Interference with the divine plan means we may not only refuse to carry our personal crosses but we are also refusing Jesus’ help in carrying them.
A few years ago, my children thought it would be a good Lenten project to dramatise the Passion of our Lord. They gathered costumes, made props, and selected the cast. Our eldest wrote a script and named herself narrator/director, a natural part for the bossiest one with the most leadership skills. Four-year-old Katherine was chosen to play Jesus. (Since all our children are girls, this decision was based on practicality, not gender politics.)
They probably thought she looked the part with her brown, curly (and somewhat matted) shoulder-length hair. Katherine began stoically, and endured being put on trial and sentenced by Pilate. Halfway though the Via dolorosa, however, we hit a snag. It seemed the makeshift cardboard cross was cutting into her shoulder. “It hurts,” she complained; “I want a softer cross.” Various other props were substituted, but none of them satisfied the older children’s demand for realism. They deemed it ridiculous that Jesus would carry a body-length ‘Winnie the Pooh’ pillow to Calvary, and the project was eventually abandoned.
Most adults chuckle at this anecdote, little realising that our own attitudes are not so very different from Katherine’s. We, too, would like a softer cross. Although we realise suffering is part of the human condition, we make every attempt to avoid or mitigate it as much as possible. After all, no one looks forward to pain and sorrow. Even Jesus in his agony prayed for the cup to pass if it was the Father’s will.

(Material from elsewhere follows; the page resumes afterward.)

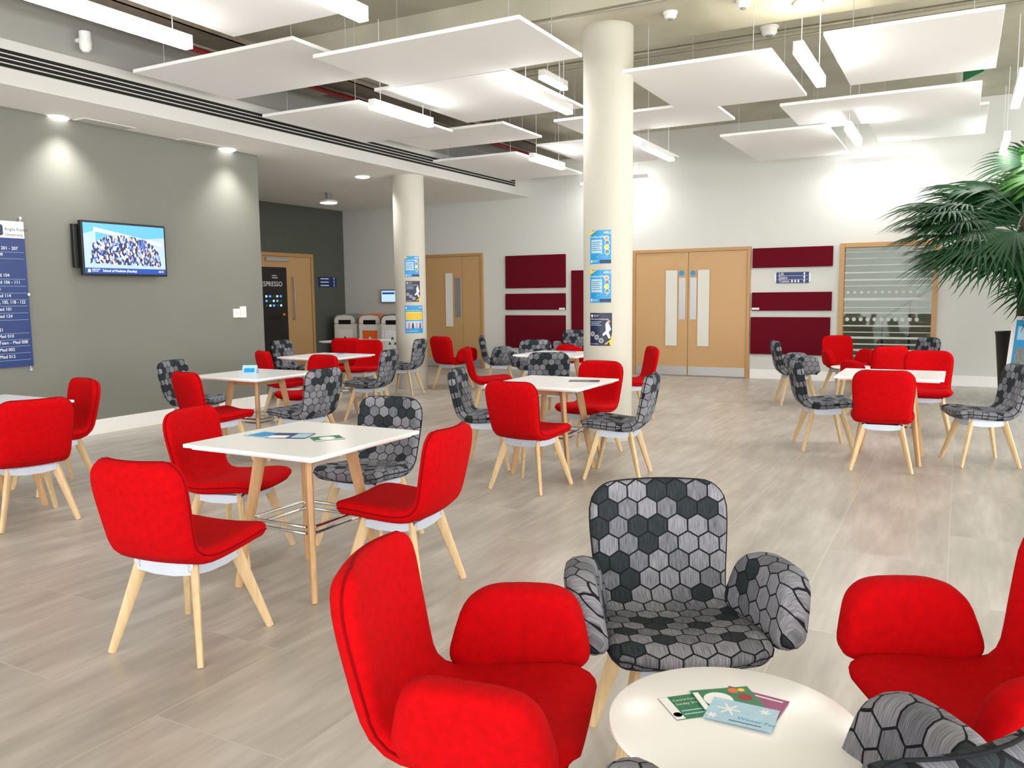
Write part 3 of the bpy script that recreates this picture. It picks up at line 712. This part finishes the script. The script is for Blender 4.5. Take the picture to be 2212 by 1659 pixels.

The difference is that our Lord did not seek to interfere with the divine plan, whereas we often do. I remember a conversation I once had with some women from a former parish. They didn’t see how you could live without contraception and/or sterilisation because the alternative was, as one woman put it, “to have babies till you drop.” And of course that would entail too much suffering. “God wouldn’t want us to suffer,” she stated emphatically.
My response to this was (first of all, no, you are not asked to have babies till you drop, and) yes, sometimes God does ask us to suffer. A third woman interjected, “But there are other ways to suffer,” meaning, perhaps, that if suffering was an inescapable part of the plan, then at least we should be allowed to pick and choose our own crosses.

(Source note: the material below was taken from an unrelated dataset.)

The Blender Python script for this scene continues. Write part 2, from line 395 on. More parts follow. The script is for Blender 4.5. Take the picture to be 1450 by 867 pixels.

Given human nature, we are bound to choose the easiest path, the softest cross we can find – a nice pink fuzzy one, if possible, thank you, Lord. Yet this does not accord with Christ’s conditions for discipleship: “If a man wishes to come after me, he must deny his very self, take up his cross, and follow in my steps” (Mark 8:34). These steps include total submission to the Father’s will, and a complete reliance upon his love and mercy.
Quite often, at the root of our natural desire to avoid suffering is a lack of trust in God’s providence. Somehow we fear that he will not sustain us if he asks us to shoulder a heavy cross. The irony is, when we reject God’s will for our lives and seek out a softer cross, it is often more difficult to bear. Jesus seems absent from the picture, and in a way he is – not because he chooses to be, but because in rejecting his will for our lives, we also reject his help in bearing the burden.
Ultimately, the softer cross is an illusion; we are not in control of our future. But we are in control of how we will react when the Lord asks us to accept a particular suffering. We can respond with feelings of rebellion, hopelessness or despair. We can, like my four-year-old aspiring actress, give up the production entirely. Or we can lovingly accept our crosses and allow the Lord to work with us and through us for our sanctification, and his greater glory.
We adore Thee, O Christ and we bless Thee; Because by Thy Holy Cross Thou hast redeemed the world.